## INFORMATION PROVIDED
** START **

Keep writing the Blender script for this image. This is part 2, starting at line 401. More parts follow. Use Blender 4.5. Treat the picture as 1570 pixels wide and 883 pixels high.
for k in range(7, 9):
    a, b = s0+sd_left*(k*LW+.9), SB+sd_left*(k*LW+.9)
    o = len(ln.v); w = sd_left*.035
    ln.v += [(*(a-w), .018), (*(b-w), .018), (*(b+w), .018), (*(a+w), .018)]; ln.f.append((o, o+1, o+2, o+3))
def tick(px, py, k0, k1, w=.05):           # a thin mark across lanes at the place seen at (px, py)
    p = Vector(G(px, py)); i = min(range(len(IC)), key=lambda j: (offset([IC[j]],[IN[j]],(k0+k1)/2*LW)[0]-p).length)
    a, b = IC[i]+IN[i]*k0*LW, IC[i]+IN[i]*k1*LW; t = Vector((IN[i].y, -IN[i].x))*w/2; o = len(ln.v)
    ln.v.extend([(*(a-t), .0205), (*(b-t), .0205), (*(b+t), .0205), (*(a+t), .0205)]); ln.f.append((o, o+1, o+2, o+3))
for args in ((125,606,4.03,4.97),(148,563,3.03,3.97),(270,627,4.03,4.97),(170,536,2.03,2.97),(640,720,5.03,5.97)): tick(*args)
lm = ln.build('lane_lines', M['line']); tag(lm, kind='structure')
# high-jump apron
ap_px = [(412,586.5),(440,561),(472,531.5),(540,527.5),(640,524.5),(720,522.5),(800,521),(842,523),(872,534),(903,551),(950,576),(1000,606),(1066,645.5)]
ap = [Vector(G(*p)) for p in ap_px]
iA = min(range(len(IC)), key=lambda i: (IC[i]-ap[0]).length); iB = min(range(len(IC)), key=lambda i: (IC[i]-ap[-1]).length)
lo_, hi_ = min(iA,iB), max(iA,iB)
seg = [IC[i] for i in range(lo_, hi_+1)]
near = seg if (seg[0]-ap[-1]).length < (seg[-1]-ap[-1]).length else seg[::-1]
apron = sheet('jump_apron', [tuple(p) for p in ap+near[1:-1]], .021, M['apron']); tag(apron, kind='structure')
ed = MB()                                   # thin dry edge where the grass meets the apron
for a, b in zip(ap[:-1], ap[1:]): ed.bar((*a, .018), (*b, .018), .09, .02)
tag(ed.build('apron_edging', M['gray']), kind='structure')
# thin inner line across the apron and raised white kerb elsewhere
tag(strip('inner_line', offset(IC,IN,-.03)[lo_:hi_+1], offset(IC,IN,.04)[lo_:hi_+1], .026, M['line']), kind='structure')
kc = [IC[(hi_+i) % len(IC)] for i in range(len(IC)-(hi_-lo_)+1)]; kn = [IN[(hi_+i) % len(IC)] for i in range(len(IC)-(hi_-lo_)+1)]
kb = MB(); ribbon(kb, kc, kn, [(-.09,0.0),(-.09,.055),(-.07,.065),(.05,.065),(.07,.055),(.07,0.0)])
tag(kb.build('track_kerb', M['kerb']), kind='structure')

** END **

Write the material out again word for word.

Keep writing the Blender script for this image. This is part 2, starting at line 401. More parts follow. Use Blender 4.5. Treat the picture as 1570 pixels wide and 883 pixels high.
for k in range(7, 9):
    a, b = s0+sd_left*(k*LW+.9), SB+sd_left*(k*LW+.9)
    o = len(ln.v); w = sd_left*.035
    ln.v += [(*(a-w), .018), (*(b-w), .018), (*(b+w), .018), (*(a+w), .018)]; ln.f.append((o, o+1, o+2, o+3))
def tick(px, py, k0, k1, w=.05):           # a thin mark across lanes at the place seen at (px, py)
    p = Vector(G(px, py)); i = min(range(len(IC)), key=lambda j: (offset([IC[j]],[IN[j]],(k0+k1)/2*LW)[0]-p).length)
    a, b = IC[i]+IN[i]*k0*LW, IC[i]+IN[i]*k1*LW; t = Vector((IN[i].y, -IN[i].x))*w/2; o = len(ln.v)
    ln.v.extend([(*(a-t), .0205), (*(b-t), .0205), (*(b+t), .0205), (*(a+t), .0205)]); ln.f.append((o, o+1, o+2, o+3))
for args in ((125,606,4.03,4.97),(148,563,3.03,3.97),(270,627,4.03,4.97),(170,536,2.03,2.97),(640,720,5.03,5.97)): tick(*args)
lm = ln.build('lane_lines', M['line']); tag(lm, kind='structure')
# high-jump apron
ap_px = [(412,586.5),(440,561),(472,531.5),(540,527.5),(640,524.5),(720,522.5),(800,521),(842,523),(872,534),(903,551),(950,576),(1000,606),(1066,645.5)]
ap = [Vector(G(*p)) for p in ap_px]
iA = min(range(len(IC)), key=lambda i: (IC[i]-ap[0]).length); iB = min(range(len(IC)), key=lambda i: (IC[i]-ap[-1]).length)
lo_, hi_ = min(iA,iB), max(iA,iB)
seg = [IC[i] for i in range(lo_, hi_+1)]
near = seg if (seg[0]-ap[-1]).length < (seg[-1]-ap[-1]).length else seg[::-1]
apron = sheet('jump_apron', [tuple(p) for p in ap+near[1:-1]], .021, M['apron']); tag(apron, kind='structure')
ed = MB()                                   # thin dry edge where the grass meets the apron
for a, b in zip(ap[:-1], ap[1:]): ed.bar((*a, .018), (*b, .018), .09, .02)
tag(ed.build('apron_edging', M['gray']), kind='structure')
# thin inner line across the apron and raised white kerb elsewhere
tag(strip('inner_line', offset(IC,IN,-.03)[lo_:hi_+1], offset(IC,IN,.04)[lo_:hi_+1], .026, M['line']), kind='structure')
kc = [IC[(hi_+i) % len(IC)] for i in range(len(IC)-(hi_-lo_)+1)]; kn = [IN[(hi_+i) % len(IC)] for i in range(len(IC)-(hi_-lo_)+1)]
kb = MB(); ribbon(kb, kc, kn, [(-.09,0.0),(-.09,.055),(-.07,.065),(.05,.065),(.07,.055),(.07,0.0)])
tag(kb.build('track_kerb', M['kerb']), kind='structure')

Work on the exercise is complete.